The Accession Day tilts were a series of elaborate festivities held annually at the court of Elizabeth I of England to celebrate her Accession Day, 17 November, also known as Queen's Day. The tilts combined theatrical elements with jousting, in which Elizabeth's courtiers competed to outdo each other in allegorical armour and costume, poetry, and pageantry to exalt the queen and her realm of England.
The last Elizabethan Accession Day tilt was held in November 1602; the queen died the following spring. Tilts continued as part of festivities marking the Accession Day of James I, 24 March, until 1624, the year before his death.

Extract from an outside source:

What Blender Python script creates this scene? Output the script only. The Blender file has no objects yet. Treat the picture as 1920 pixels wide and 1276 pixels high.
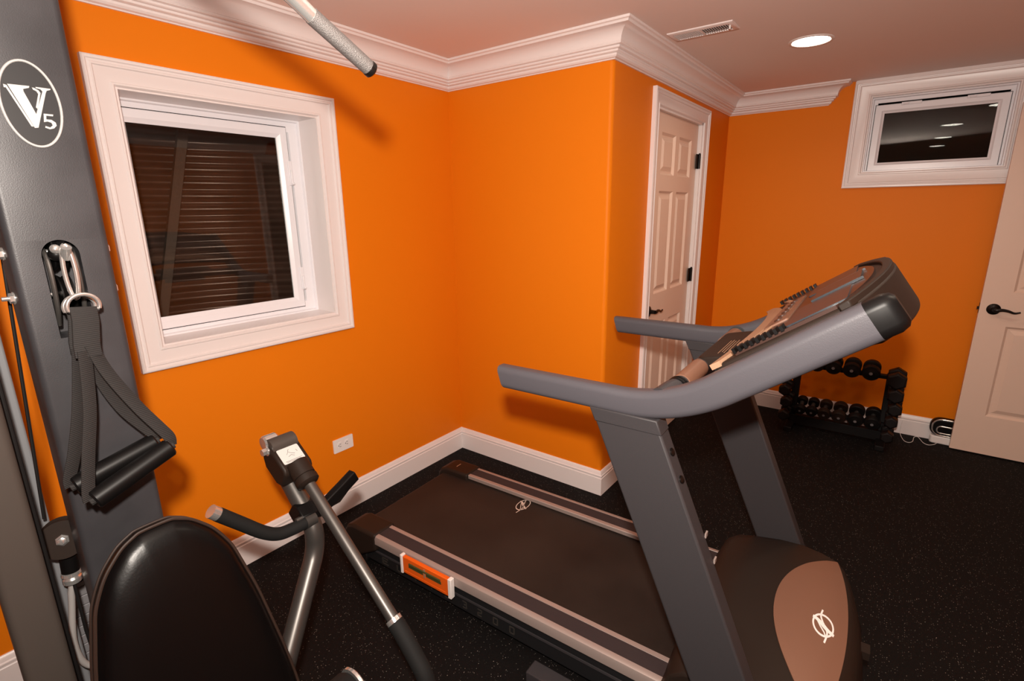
import bpy, bmesh, math, random
from mathutils import Vector, Matrix, Euler
PI = math.pi
R = math.radians
random.seed(7)
SC = bpy.context.scene
COL = SC.collection

# ------------------------------------------------------------------ camera
CP = Vector((2.1261, 0.0, 1.5002))
YAW, PITCH, ROLL, FPX = 0.6449, -0.2498, -0.0126, 959.4

# room dimensions (metres)
Y1 = 2.2686      # corner face beyond the window wall
XB = 1.0016      # closet face
Y2 = 4.1537      # far wall
HC = 2.26        # ceiling
XR, YF = 3.42, -2.7

# ------------------------------------------------------------------ materials
def mat(name, col, rough=0.5, metal=0.0, spec=0.5, bump=0.0, bscale=200.0, var=0.0, vscale=5.0, coat=0.0, emit=None, estr=0.0):
    m = bpy.data.materials.new(name); m.use_nodes = True
    nt = m.node_tree; b = nt.nodes['Principled BSDF']
    b.inputs['Base Color'].default_value = (*col, 1)
    b.inputs['Roughness'].default_value = rough
    b.inputs['Metallic'].default_value = metal
    b.inputs['Specular IOR Level'].default_value = spec
    b.inputs['Coat Weight'].default_value = coat
    if emit:
        b.inputs['Emission Color'].default_value = (*emit, 1); b.inputs['Emission Strength'].default_value = estr
    tc = nt.nodes.new('ShaderNodeTexCoord')
    if bump > 0:
        n = nt.nodes.new('ShaderNodeTexNoise'); n.inputs['Scale'].default_value = bscale; n.inputs['Detail'].default_value = 3
        bp = nt.nodes.new('ShaderNodeBump'); bp.inputs['Strength'].default_value = bump; bp.inputs['Distance'].default_value = 0.002
        nt.links.new(tc.outputs['Object'], n.inputs['Vector']); nt.links.new(n.outputs['Fac'], bp.inputs['Height'])
        nt.links.new(bp.outputs['Normal'], b.inputs['Normal'])
    if var > 0:
        n = nt.nodes.new('ShaderNodeTexNoise'); n.inputs['Scale'].default_value = vscale; n.inputs['Detail'].default_value = 4
        cr = nt.nodes.new('ShaderNodeValToRGB')
        cr.color_ramp.elements[0].position = 0.3; cr.color_ramp.elements[1].position = 0.7
        cr.color_ramp.elements[0].color = (*[c*(1-var) for c in col], 1); cr.color_ramp.elements[1].color = (*[min(1, c*(1+var)) for c in col], 1)
        nt.links.new(tc.outputs['Object'], n.inputs['Vector']); nt.links.new(n.outputs['Fac'], cr.inputs['Fac'])
        nt.links.new(cr.outputs['Color'], b.inputs['Base Color'])
    return m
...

Sir Henry Lee of Ditchley, Queen's Champion, devised the Accession Day tilts, which became the most important Elizabethan court festival from the 1580s. The celebrations are likely to have begun somewhat informally in the early 1570s. By 1581, the Queen's Day tilts "had been deliberately developed into a gigantic public spectacle eclipsing every other form of court festival", with thousands in attendance; the public were admitted for a small charge. Lee himself oversaw the annual festivities until he retired as Queen's Champion at the tilt of 1590, handing over the role to George Clifford, 3rd Earl of Cumberland. Following Lee's retirement, orchestration of the tilts fell to the Earl of Worcester in his capacity of Master of Horse and to the queen's favourite, the Earl of Essex, although Lee remained as a sort of Master of Ceremonies at the request of the queen.